There's a lot more to this than meets the eye. I applaud this media outlet for getting at the truth of the matter. Karl Rove's fingerprints are all over this thing. Go to donsiegelman.com for the rest of the story.

senorthrill

Whistleblower Protection means protection for miscreant federal personnel. Google "FedGovCrooks" for further information.

anonomous in Iraq

I can't tell you how happy I was to hear that the FBI finally went in and nabbed Bloch and his associates.

Thanks to to people at POGO for assisting in that effort. GREAT JOB

KSBR I

To "Ms/Mr Anonymous" on May 7 re settlements labeled by POGO as instances of wrong-doing.

Lawyers tend to be literalists. Words matter. They use that operating style--not a bad one actually, unless you want to spin or be spun or believe in spinning, a la, "that depends on what the meaning of is is"--for their own purposes. Legal counsel in the government do it, K street lawyers do it. Surely, with such expert advice, settlements mean something.

Settlements mean some form of agreeing to disagree, and the matter is closed. The formality of outstanding allegations goes away. The "evidence" put forward--which could have been found to be true and compelling--or not--in a trial does not go away. You are free to re-use it, at your own risk, I suppose. For example, you can still tag a company -- or a government official-- for misbehavior with that very same set of purported facts, but the fact remains that all they are is allegations, unproven, however inviting they may be to believe.

A straight, conservative KO or SSA would not be using such information if s/he takes the FAR and his/her warrant or appointment seriously.

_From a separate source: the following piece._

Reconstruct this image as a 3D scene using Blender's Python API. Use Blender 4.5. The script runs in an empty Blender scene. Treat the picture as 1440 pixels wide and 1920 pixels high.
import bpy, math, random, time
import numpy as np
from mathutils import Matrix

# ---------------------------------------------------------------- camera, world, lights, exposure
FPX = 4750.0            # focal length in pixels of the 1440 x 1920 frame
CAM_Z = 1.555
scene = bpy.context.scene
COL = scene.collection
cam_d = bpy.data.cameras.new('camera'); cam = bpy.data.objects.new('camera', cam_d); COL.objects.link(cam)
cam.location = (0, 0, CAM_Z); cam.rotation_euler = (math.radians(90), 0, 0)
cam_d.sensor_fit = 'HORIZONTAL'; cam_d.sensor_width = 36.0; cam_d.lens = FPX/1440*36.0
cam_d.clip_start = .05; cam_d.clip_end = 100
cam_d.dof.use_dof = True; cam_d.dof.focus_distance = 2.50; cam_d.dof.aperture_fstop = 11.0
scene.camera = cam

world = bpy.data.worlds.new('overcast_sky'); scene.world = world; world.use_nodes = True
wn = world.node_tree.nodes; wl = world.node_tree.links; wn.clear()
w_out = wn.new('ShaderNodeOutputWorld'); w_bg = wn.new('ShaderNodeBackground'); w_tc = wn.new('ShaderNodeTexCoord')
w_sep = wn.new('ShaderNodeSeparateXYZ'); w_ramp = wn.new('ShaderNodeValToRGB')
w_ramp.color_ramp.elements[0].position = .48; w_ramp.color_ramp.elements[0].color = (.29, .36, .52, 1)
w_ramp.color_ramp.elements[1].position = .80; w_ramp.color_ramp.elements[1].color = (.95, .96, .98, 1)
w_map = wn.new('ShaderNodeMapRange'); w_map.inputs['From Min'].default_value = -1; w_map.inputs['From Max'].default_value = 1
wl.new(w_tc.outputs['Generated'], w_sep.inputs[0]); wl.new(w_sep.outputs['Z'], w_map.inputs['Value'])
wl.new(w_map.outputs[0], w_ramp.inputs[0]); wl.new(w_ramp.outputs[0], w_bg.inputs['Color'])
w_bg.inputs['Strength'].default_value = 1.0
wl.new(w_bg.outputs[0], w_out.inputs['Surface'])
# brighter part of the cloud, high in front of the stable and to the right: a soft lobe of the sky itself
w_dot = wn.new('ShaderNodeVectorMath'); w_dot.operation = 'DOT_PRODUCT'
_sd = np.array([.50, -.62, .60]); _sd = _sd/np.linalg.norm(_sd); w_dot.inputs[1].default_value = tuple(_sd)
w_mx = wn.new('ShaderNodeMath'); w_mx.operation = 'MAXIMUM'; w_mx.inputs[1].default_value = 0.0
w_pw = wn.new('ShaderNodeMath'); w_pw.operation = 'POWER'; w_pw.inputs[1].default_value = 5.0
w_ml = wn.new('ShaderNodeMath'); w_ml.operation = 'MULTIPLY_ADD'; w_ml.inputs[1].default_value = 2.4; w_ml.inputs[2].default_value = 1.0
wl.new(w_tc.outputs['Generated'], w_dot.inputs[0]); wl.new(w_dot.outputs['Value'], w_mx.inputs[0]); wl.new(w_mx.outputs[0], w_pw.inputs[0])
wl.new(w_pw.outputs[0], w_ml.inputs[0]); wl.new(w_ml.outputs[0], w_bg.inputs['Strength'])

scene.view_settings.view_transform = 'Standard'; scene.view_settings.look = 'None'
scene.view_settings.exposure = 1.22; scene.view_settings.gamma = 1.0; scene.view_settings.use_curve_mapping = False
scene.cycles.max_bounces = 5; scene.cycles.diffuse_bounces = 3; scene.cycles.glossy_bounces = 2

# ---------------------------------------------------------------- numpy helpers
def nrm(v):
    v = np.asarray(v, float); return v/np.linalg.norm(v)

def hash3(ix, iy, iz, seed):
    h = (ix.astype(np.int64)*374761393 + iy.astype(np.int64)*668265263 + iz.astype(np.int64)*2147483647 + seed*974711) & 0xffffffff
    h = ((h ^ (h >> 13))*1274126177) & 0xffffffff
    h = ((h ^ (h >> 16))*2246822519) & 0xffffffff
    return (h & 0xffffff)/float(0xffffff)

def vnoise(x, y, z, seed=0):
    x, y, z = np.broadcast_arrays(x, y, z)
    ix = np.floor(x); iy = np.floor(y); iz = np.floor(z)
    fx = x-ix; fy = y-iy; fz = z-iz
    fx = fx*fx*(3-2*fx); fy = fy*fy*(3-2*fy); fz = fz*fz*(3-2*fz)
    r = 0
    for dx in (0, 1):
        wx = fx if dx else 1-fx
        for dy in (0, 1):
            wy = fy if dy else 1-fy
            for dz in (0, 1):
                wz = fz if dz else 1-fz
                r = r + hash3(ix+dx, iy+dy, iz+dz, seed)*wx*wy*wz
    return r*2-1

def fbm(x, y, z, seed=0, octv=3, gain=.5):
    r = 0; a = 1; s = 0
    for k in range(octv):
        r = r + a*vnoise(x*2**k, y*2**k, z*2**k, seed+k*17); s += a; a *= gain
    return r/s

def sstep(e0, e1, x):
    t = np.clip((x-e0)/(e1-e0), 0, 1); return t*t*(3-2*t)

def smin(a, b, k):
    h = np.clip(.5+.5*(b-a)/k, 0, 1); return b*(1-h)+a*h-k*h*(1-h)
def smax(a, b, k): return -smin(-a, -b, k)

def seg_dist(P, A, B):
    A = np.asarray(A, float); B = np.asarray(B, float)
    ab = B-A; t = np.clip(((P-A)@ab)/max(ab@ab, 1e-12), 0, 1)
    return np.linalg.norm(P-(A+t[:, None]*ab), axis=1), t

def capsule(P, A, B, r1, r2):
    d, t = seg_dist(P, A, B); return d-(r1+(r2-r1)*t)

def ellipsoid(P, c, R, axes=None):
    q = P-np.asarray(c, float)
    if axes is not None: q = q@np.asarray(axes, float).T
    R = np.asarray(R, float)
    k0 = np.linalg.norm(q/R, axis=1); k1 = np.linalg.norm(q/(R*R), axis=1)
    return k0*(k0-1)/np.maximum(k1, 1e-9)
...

On the other hand, a trial verdict, a fine paid, a criminal conviction, a contract termination for cause, or a conviction for mooning in the public square--all that could be used, for example, to find a potential awardee not responsible, or to disqualify some of its proposed examples of pertinent past performance.

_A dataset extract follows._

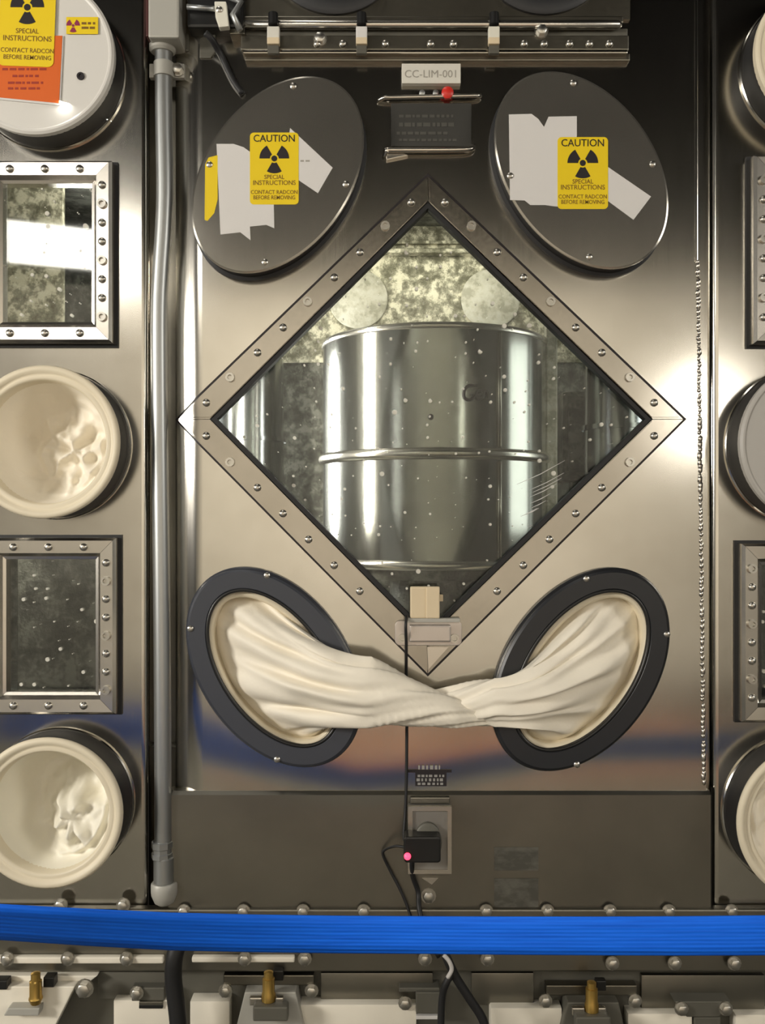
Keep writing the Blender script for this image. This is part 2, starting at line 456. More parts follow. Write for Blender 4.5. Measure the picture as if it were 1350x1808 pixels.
# weld bead down the other edge
bm = B(); r = random.Random(4)
y = 462
while y < 1385:
    t = (y - 462) / 925; rad = r.uniform(3.2, 5.2)
    p = Q(1232 + 10 * t + r.uniform(-1, 1), y, PF + .001)
    bmesh.ops.create_icosphere(bm, subdivisions=1, radius=rad / 1000, matrix=Matrix.Translation(p) @ Matrix.Diagonal((.9, .5, r.uniform(1.0, 1.9), 1)))
    y += r.uniform(5.5, 12)
o = obj('weld_bead', bm, M['frame'], wf, smooth=True); o['kind'] = 'stuff'
bm = B(); boxpx(bm, 1226, -60, 1232, 462, PF + .002, .006, .0015); obj('edge_seam', bm, M['panel'], wf)

# apron below the bend
bm = B(); zb0 = Q(0, 1396).z; zb1 = Q(0, 1702).z
pr = [(-PF - .001, zb), (-PF - .006, zb0 - .004), (-PF - .006, zb1), (.03, zb1)]
for i in range(len(pr) - 1):
    pass
va = [[bm.verts.new((x, y, z)) for x in (Q(300, 0).x, R + .012)] for y, z in [(0.02, zb)] + pr]
for a, b in zip(va, va[1:]): bm.faces.new((a[0], a[1], b[1], b[0]))
ap = obj('trim_3', bm, M['apron']); tag(ap, 'dull steel apron below the front panel', None, kind='structure')
# squares left behind by removed labels
M['residue'] = mat('label_residue', (.17, .165, .14), .6, .6)
n_ = N(M['residue']); f_ = n_.noise(n_.coord((1, 1, 2)), 40, 4); n_.l(n_.ramp(f_, [(.4, (.10, .096, .08)), (.65, (.165, .158, .133))]), n_.b.inputs['Base Color'])
for y0, y1 in ((1496, 1537), (1551, 1602)):
    bm = B(); boxpx(bm, 872, y0, 950, y1, .0128, .0004); obj('label_residue', bm, M['residue'], ap)

# slot backs (the conduit runs in the first)
bm = B(); boxpx(bm, 240, -40, 352, 1720, -.055, .01); sb = obj('trim_4', bm, M['upper']); tag(sb, 'dark steel back of the slot behind the conduit', None, kind='structure')
bm = B(); boxpx(bm, 1225, -40, 1275, 1720, -.016, .008); sb = obj('trim_5', bm, M['side']); tag(sb, 'steel back of the narrow slot beside the weld', None, kind='structure')

# side panels
PL = 0.0
def side_panel(name, x_in, x_out, holes, label):
    bm = B(); zt, zb = Q(0, -60).z, Q(0, 1702).z
    xi, xo = Q(x_in, 0).x, Q(x_out, 0).x; sgn = 1 if xi > xo else -1; rr = .012
    xf = xi - sgn * rr
    holed(bm, [(xo, zt), (xf, zt), (xf, zb), (xo, zb)], holes, -PL, .006)
    n = 6; st = []
    for zz in (zt, zb):
        st.append([bm.verts.new((xf + sgn * rr * math.sin(PI / 2 * i / n), -PL + rr * (1 - math.cos(PI / 2 * i / n)), zz)) for i in range(n + 1)] + [bm.verts.new((xi, .06, zz))])
    for i in range(len(st[0]) - 1): bm.faces.new((st[0][i], st[0][i + 1], st[1][i + 1], st[1][i]))
    bmesh.ops.remove_doubles(bm, verts=bm.verts, dist=1e-5)
    return tag(obj(name, bm, M['side'], angle=40), label, None, kind='structure')
LX = -330; RX = 1640
PORT = .07                      # how far the round ports stand out
def rp(px, py, r):              # face as seen -> real centre and radius
    p = Q(px, py, PORT); return p.x, p.z, r / 1000 * (D - PORT) / D
PL1, PL2 = rp(75, 780, 135), rp(82, 1437, 133)
PR3 = rp(1443, 1455, 140)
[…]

Supermarket tabloids, cable news pundits, and their ilk misapply allegations all the time. If you want to engage in that, fine. You'll be in the same category as Rush, Billo, and Hillary Clinton.

But you might want to engage in a little caution when you smear a corporation or individuals with a settlement with things you haven't been proven or which are not "clear on their face." There are the things you want contracting officers and source evaluation panels to judge up or down. You could be wrong, you could be unfair, you could be sued. But most of all, you'd be really sleazy. If that's your style, have at it.

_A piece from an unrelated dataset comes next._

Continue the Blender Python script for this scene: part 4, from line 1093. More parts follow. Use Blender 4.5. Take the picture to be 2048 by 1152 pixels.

Does this make any sense to you?

KSBR I,

Your reference to POGO's "catalog"and staff is misplaced and silly. Are we to assume that every settlement made between the government and a contractor is baseless and shouldn't be public because the contractor fails to admit wrongdoing? I don't think so! POGO's catalog might have some flaws, but even the GAO (GAO-05-479) and Paul Denett (M-06-26) think that government officials should share administrative agreements. I'll assume that they mean all administrative agreements, and not just those in which the contractor admits wrongdoing. Are they biased and lack facts too? Is POGO really that far off here?

KSBR intergalactic

To CtheC,

Working for POGO may not be a good enough resume item, in the view of the NYT, because of possible inference of bias and lack of respect for the facts, for example, producing the catalog of contractor wrongdoing that includes settlements with no proof or admission of wrongdoing authored by Scott Amey. Outside of that, even if she had nothing to do with the catalog, she might make a swell reporter.

Whaddya think?

Connie the Contractor

Another coup by Beverley. Why is she not working at the New York Times?